Blogging A to Z: O is for Old School Reference Index Compilation (OSRIC)

Of all the retro-clones, it seems that OSRIC tends to get the least amount of attention in terms of the system itself. I think a lot of that is how Swords and Wizardry and Labyrinth Lord were marketed as commercial enterprises whereas OSRIC was (until very recently) a primarily hobbyist affair. I've also noted a marked interest in the OSR in a rules lite approach towards D&D so I'm sure that has some play into it. For those that aren't familiar with OSRIC, it is perhaps the first true retro-clone and emulated 1st Edition Advance Dungeons and Dragons. AD&D is probably aesthetically the version of D&D that is the most commonly thought of when brought up to someone that was around then. It is edition that I played in my youth and is also when D&D entered the public consciousness. So it perhaps seems a bit strange that OSRIC, the rule set that emulates this game is the least well known of the AD&D clones. Black Blad Publishing has recently taken up publishing OSRIC as a commercial venture so perhaps this will change some. As far as myself, OSRIC is the system that I'm most closely aligned with artistically. I have quite a few illustrations in the 2.0 release of the game (which you can get a free PDF version of here if you don't want to spend the cash on a hard back). I've also done quite a bit of work for Expeditious Retreat Press and their Advanced Adventures line (oh, and they are quite fantastic adventures so if you are using OSRIC or even better, the original 1e AD&D, by all means go get some of these - you won't be disappointed). OSRIC has primarily been a hobbyist venture that was started off at the Knights and Knaves Alehouse which is still a great place to hang out if you are fond of 1e AD&D/OSRIC. There is a ton of useful information on the message boards there. Good stuff.

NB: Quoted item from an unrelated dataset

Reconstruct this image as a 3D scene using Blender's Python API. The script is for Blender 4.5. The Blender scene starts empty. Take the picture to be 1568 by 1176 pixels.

  1. My biggest complaint of OSRIC is that it is a rather antiseptic restatement of the original AD&D rules. I prefer the high-gygaxian cadence of AD&D.

    I'm also one of those who prefers rules-light. OSRIC is a little weighty for my tastes, and the single tome format undermines my goal to keep what is behind-the-curtain out of the hands of the players.

  2. Good point about keeping the behind the curtain aspect away from the players. I like the one tome version of OSRIC but Maybe a player's handbook might be the thing to do.